Just when you think Kentucky Republican bigwigs couldn’t get any more classless, one takes a gratuitous swipe at a top Democrat, and another cusses out a liberal on national TV.
No sooner did Lt. Gov. Jacqueline Coleman toss her hat in the ring for the 2027 gubernatorial primary than GOP AG Russell Coleman snarked on X, “A respectful reminder: Jacqueline Coleman isn’t my sister. She’s not my ex-wife. And she will never be Kentucky’s Governor.”
Recently, CNN all-MAGA-all-the-time commentator Scott Jennings proved he can be just as publicly profane as the prez he so admires. Adam Mockler from Meidas Touch was on CNN’s NewsNight with Abby Phillip. When Mockler pressed Jennings on a question about Trump’s Iran war, he snarled, “Get your f---ing hand out of my face.” (Mockler was gesturing with his hands but nowhere near Jennings’s mug.)
Jennings, a founding partner of a Louisville PR firm, grew up in Dawson Springs, also the hometown of Gov. Steve Beshear, Andy’s daddy. Say what you will about our current gov named Beshear, he practices what he preaches about the need for more civil discourse, declaring in his 2023 inaugural address, “Together, we will not meet hate with hate, or anger with anger, or even frustration with frustration. Instead, we will continue with the same love, empathy, and compassion that has guided us through so much.” Yet, all such bread he has cast on the water toward Republicans has gotten soggy and has sunk.
Kentucky politics has always been a contact sport. Hard hits — but clean hits — were expected on the stump. Politicians who trafficked in venom, vitriol, and pointedly personal attacks usually didn’t get very far.
These days, boorishness and bullying are the rule, not the exception, in Republican ranks, and not just in Kentucky.
“You can call it the Trump effect,” said Kentucky Journalism Hall of Famer Bill Straub. “He says all these nasty things, and they feel entitled to do it thereafter.”
It’s worked so far,” said Murray State University historian Brian Clardy. Trump won his second term going on two years ago, and the GOP still rules the roost in the Lege. The bulge is 80-20 in the House and 32-6 in the Senate.
Trump practices “the art of the smear,” according to author Steve Almond. He pegged Trump six years ago in a post on Cognoscenti, the “essays and ideas” part of WBUR, Boston’s National Public Radio station: “Trump’s only real ‘strategy’ as a political actor is to smear his opponents. This was obvious before he even announced his candidacy, with his racist birther claims against Obama, and it only grew more flagrant during the primaries. Rather than coherent policies, Trump specialized in unhinged attacks on his rivals and juvenile nicknames (you’ll recall, ‘Lyin Ted,’ ‘Little Marco’ et al.).

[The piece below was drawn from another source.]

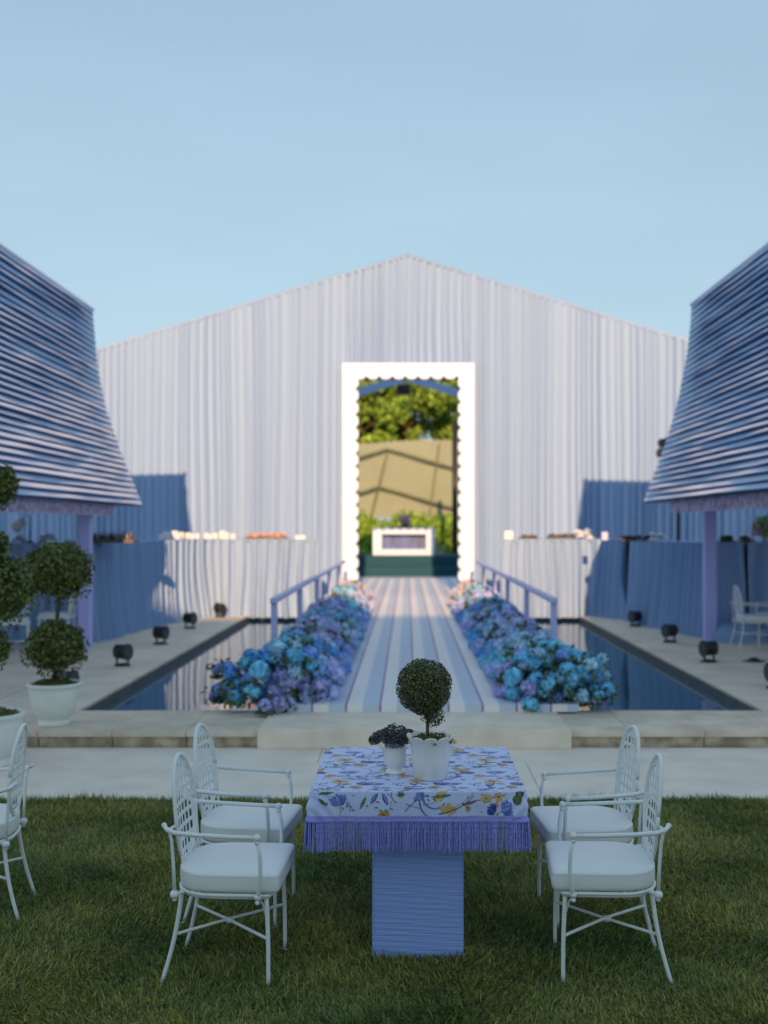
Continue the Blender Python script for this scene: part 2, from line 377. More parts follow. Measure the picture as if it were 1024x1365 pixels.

He’s turned up the wick since, and the MAGA faithful in Congress and statehouses are gleefully following. “Presidents set the tone for the country,” Clardy said. “They come into our homes every day on TV or in print.”
Trump’s tone, he added, is loud. “It’s crass, and it’s boorish. He is obnoxious and unapologetic.”
So are Stivers, Coleman, and thousands of other Republican office-holders nationwide and TV talking head toadies like Jennings, he said. “They take their cue from Trump. They feel that a lack of decency and decorum is a winning strategy. Their base feels the same as they do. They are as unhinged as Trump on social media and in the public square. They are a cult, and cults have never ended well in history.”
Clardy figures the attorney general cheap-shotted the lieutenant governor “because she’s a woman, and he feels he can disrespect a woman.”
Straub, an online Northern Kentucky Tribune columnist, said Trump has set the course for MAGA Republicans to follow, on both his policy and “how he acts and carries on. It’s a cult, and they are following their cult leader.”
A veteran journalist in Kentucky and Washington, he conceded that society has become coarser, ruder, and cruder. “But Trump broke the dam. Now people feel they can get away with saying anything about anybody. Certain segments of society will be repelled by it, but to others it is an everyday thing.”
Almond also wrote that “elections are supposed to be contests of ideas. The candidates are supposed to set out a coherent vision of what they hope to accomplish. How are Americans struggling, and what might the federal government do to alleviate that struggling?
“This may sound self-evident. But I defy you to find a single speech in which Trump has offered a coherent and sustained policy solution to any of the many problems facing our nation. His speeches amount to a laundry list of grievances, smears, and fear tactics meant to whip up his super fans.”
Since Almond had his say, Trump’s cruelty and crassness has worsened exponentially. So has the copycatting from MAGA media stars like Jennings all the way down to minor league MAGA pols like Stivers and Russell Coleman.